_Short exercise_
Repeat exactly, and only, the lines below starting at the line that contains "Recreate this scene" and ending at the line that contains "def RW(u, v, w): return", inclusive of both.

** Start of Material supplied **

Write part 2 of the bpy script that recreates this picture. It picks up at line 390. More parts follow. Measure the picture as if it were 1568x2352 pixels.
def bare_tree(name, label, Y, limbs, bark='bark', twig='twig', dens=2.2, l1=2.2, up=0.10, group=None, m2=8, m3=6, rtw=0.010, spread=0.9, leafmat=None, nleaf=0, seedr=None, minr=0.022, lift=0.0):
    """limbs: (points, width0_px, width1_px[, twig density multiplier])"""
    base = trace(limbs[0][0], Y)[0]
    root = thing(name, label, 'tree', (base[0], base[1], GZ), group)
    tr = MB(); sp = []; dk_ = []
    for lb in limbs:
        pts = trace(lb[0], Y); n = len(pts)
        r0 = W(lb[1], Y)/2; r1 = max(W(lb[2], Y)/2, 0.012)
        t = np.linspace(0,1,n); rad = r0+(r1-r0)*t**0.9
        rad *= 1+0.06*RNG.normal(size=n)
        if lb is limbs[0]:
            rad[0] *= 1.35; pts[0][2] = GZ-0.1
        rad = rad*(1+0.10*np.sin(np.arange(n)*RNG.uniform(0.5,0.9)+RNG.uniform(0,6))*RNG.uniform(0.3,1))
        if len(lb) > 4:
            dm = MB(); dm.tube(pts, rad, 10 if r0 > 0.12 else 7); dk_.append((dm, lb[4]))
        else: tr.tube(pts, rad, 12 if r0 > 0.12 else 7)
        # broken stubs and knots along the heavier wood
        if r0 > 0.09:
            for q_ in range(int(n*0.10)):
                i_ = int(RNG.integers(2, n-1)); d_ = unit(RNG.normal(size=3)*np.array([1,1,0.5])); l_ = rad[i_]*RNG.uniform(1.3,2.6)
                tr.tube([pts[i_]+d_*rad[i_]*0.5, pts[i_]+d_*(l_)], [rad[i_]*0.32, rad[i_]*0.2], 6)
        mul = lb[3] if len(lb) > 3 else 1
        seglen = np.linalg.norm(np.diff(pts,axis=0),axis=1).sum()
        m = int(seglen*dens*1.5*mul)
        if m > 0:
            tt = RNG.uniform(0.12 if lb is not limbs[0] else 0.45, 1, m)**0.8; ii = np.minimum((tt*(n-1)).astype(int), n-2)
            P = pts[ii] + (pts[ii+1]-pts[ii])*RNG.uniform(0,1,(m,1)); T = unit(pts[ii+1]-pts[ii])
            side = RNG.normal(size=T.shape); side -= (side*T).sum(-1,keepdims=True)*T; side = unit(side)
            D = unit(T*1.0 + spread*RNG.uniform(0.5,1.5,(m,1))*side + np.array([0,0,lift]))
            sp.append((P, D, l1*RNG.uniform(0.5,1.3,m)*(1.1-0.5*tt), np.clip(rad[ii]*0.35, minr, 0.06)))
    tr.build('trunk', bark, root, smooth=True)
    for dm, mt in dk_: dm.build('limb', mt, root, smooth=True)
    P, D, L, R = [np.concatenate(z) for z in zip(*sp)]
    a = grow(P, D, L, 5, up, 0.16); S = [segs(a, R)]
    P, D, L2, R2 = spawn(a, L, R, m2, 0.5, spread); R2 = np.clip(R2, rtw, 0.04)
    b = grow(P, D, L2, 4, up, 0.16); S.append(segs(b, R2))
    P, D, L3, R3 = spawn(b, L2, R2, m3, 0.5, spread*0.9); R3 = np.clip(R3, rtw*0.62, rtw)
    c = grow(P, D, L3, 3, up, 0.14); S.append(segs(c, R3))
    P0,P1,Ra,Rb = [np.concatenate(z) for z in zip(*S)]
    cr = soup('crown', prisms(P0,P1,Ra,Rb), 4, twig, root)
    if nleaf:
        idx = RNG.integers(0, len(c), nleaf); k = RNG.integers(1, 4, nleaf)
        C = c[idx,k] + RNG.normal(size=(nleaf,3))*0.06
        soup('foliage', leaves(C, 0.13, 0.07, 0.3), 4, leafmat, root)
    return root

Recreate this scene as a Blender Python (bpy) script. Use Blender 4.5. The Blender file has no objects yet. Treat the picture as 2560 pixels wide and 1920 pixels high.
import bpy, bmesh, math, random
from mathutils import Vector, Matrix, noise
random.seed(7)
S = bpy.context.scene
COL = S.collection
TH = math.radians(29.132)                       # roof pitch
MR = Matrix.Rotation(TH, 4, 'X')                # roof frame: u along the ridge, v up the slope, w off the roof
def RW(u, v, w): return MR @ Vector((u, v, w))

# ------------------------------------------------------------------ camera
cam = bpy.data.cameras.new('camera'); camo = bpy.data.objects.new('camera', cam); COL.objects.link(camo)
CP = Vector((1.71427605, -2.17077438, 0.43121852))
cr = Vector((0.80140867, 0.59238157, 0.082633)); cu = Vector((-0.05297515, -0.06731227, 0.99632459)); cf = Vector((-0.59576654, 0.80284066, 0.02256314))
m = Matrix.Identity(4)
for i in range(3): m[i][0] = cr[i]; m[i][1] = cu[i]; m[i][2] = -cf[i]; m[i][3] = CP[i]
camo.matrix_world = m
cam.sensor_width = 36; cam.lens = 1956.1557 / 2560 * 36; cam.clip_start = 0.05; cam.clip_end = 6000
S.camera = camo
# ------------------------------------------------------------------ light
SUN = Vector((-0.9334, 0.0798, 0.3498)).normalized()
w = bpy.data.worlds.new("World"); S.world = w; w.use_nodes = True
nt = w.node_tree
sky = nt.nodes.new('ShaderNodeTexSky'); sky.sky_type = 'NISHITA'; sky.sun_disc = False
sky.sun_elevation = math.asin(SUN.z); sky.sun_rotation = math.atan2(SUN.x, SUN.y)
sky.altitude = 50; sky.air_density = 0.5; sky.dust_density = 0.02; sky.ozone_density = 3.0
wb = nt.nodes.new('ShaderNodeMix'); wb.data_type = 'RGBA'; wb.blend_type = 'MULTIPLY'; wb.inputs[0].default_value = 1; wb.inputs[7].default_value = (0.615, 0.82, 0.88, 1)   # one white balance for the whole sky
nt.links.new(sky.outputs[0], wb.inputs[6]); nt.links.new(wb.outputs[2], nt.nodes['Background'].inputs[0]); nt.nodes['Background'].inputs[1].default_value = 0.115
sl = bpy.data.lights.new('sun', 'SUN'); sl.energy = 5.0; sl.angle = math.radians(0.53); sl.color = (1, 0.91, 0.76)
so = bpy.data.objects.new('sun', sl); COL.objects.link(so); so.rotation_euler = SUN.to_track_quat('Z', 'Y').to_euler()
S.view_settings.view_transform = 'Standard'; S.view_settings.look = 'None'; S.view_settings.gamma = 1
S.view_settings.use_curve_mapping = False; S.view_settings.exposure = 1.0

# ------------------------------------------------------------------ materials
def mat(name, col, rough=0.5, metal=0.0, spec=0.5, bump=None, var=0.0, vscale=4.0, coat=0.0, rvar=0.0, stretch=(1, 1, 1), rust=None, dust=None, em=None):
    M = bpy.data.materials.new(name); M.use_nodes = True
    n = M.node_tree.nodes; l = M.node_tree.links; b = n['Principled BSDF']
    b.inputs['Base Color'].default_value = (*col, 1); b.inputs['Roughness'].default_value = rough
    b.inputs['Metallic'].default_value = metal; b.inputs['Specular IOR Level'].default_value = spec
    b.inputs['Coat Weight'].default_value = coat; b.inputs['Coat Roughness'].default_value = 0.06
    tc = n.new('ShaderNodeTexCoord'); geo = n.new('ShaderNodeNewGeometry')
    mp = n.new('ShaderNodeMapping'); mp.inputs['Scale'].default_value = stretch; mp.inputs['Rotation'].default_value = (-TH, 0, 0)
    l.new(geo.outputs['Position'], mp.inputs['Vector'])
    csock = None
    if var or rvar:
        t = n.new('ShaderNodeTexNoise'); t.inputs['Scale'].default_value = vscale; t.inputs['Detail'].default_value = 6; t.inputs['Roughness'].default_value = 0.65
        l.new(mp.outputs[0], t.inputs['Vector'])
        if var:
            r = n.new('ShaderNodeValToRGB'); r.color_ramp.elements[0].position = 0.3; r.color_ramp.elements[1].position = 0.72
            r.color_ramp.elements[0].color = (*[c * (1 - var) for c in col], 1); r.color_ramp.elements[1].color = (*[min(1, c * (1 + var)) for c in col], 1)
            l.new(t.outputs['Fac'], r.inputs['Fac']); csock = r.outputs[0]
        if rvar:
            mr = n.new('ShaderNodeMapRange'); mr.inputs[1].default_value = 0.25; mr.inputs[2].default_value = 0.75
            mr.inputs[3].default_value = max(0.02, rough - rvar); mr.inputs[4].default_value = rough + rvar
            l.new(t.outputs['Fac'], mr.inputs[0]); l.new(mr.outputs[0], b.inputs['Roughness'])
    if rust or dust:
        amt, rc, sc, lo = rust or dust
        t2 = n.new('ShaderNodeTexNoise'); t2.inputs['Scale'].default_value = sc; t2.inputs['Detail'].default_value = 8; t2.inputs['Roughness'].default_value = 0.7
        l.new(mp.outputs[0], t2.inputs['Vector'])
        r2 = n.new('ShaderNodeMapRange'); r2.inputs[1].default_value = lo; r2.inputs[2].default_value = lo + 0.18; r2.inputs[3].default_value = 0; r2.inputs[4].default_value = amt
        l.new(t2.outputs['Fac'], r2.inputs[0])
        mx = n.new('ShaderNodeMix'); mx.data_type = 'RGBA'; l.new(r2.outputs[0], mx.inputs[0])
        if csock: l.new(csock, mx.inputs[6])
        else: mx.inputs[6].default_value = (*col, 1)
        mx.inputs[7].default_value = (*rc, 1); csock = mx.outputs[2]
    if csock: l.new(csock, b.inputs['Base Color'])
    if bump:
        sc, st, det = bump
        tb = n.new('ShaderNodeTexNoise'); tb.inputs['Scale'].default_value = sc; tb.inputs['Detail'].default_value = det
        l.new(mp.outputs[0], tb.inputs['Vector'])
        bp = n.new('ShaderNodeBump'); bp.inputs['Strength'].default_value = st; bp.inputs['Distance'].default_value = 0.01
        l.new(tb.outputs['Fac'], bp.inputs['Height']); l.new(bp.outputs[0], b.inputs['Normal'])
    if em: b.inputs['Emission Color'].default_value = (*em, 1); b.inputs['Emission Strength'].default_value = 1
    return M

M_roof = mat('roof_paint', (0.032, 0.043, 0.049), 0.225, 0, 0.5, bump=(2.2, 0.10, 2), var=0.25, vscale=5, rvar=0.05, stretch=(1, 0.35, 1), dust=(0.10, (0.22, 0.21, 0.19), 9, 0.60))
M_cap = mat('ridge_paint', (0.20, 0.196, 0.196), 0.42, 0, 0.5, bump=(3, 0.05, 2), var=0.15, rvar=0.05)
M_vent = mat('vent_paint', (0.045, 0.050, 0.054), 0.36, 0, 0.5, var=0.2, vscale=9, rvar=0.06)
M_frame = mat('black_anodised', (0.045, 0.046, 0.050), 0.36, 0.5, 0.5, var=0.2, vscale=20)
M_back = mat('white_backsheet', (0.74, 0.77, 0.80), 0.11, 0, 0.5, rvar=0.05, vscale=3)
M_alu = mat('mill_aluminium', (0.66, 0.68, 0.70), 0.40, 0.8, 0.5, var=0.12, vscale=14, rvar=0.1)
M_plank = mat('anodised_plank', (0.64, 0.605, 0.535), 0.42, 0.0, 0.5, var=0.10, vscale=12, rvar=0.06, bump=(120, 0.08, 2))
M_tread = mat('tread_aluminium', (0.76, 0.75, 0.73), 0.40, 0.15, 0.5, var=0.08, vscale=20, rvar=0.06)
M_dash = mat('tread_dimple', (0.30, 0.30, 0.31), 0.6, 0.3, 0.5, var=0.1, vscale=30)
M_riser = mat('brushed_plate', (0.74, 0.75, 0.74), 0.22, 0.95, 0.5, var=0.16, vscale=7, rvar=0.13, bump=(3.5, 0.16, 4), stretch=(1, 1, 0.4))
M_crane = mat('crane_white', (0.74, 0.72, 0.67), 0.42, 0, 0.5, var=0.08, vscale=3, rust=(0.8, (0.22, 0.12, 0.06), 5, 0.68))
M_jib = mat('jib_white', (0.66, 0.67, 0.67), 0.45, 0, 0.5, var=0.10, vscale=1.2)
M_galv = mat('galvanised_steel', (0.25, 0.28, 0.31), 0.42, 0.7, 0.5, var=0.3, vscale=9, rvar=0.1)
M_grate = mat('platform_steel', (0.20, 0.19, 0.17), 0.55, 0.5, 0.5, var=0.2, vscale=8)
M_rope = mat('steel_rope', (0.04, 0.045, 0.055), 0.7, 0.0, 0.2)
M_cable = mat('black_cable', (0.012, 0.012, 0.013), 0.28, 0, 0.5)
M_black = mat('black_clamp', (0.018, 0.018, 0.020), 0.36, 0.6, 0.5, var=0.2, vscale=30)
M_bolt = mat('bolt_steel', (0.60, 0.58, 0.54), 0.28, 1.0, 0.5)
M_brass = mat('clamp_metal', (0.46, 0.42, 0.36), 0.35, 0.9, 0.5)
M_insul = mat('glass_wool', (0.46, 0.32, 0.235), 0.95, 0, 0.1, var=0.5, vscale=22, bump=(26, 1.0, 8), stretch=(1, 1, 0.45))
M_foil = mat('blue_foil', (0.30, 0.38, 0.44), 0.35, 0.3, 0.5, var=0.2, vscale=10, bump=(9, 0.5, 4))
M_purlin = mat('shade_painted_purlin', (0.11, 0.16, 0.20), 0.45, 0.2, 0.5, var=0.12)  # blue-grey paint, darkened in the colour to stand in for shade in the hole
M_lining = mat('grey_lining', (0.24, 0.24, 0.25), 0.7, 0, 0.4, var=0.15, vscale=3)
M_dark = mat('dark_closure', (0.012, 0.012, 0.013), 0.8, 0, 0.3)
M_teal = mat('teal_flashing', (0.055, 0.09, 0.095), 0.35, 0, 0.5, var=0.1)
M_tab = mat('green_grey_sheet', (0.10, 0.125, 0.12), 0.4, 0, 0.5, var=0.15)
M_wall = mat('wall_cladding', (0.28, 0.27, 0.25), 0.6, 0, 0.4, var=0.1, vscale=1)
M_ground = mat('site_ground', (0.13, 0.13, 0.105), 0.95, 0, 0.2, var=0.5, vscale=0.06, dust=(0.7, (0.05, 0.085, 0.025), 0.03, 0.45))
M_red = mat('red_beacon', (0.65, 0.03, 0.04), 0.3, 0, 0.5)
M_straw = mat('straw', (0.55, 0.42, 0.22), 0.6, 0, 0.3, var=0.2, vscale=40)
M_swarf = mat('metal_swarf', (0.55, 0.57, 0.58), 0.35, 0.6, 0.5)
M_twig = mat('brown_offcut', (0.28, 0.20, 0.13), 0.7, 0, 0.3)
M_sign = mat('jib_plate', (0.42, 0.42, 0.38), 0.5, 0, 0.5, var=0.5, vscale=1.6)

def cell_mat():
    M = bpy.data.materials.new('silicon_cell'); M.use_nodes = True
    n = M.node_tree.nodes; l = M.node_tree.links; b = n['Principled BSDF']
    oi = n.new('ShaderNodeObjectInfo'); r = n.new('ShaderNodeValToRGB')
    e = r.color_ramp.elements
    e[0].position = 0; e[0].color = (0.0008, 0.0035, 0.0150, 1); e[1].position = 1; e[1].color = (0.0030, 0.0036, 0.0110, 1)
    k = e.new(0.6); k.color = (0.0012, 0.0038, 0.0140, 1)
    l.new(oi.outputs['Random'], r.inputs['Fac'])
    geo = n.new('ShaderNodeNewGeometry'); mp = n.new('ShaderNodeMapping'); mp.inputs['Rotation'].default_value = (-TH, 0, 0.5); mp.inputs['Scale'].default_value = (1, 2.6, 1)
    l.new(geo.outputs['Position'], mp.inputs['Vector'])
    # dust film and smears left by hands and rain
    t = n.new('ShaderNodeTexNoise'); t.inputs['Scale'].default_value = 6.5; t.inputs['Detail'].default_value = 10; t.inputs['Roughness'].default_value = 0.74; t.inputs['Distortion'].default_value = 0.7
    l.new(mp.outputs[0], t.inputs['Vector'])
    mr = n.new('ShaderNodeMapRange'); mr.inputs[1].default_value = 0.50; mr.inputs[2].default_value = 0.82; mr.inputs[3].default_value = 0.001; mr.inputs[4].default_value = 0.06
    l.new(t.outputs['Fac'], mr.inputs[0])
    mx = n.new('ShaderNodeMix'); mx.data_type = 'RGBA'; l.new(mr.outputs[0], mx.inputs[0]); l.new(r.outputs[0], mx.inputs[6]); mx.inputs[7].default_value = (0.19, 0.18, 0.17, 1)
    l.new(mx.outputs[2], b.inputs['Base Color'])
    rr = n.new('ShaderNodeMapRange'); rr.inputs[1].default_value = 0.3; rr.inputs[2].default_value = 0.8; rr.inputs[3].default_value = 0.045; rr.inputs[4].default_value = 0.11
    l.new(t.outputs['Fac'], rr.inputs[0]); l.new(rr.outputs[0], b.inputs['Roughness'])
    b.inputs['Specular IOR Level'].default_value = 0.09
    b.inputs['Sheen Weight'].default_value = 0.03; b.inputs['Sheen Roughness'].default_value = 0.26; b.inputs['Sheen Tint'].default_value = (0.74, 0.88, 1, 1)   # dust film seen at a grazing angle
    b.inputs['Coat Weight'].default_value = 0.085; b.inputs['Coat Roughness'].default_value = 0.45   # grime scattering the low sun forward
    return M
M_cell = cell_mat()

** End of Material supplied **

_Completed task_
Recreate this scene as a Blender Python (bpy) script. Use Blender 4.5. The Blender file has no objects yet. Treat the picture as 2560 pixels wide and 1920 pixels high.
import bpy, bmesh, math, random
from mathutils import Vector, Matrix, noise
random.seed(7)
S = bpy.context.scene
COL = S.collection
TH = math.radians(29.132)                       # roof pitch
MR = Matrix.Rotation(TH, 4, 'X')                # roof frame: u along the ridge, v up the slope, w off the roof
def RW(u, v, w): return MR @ Vector((u, v, w))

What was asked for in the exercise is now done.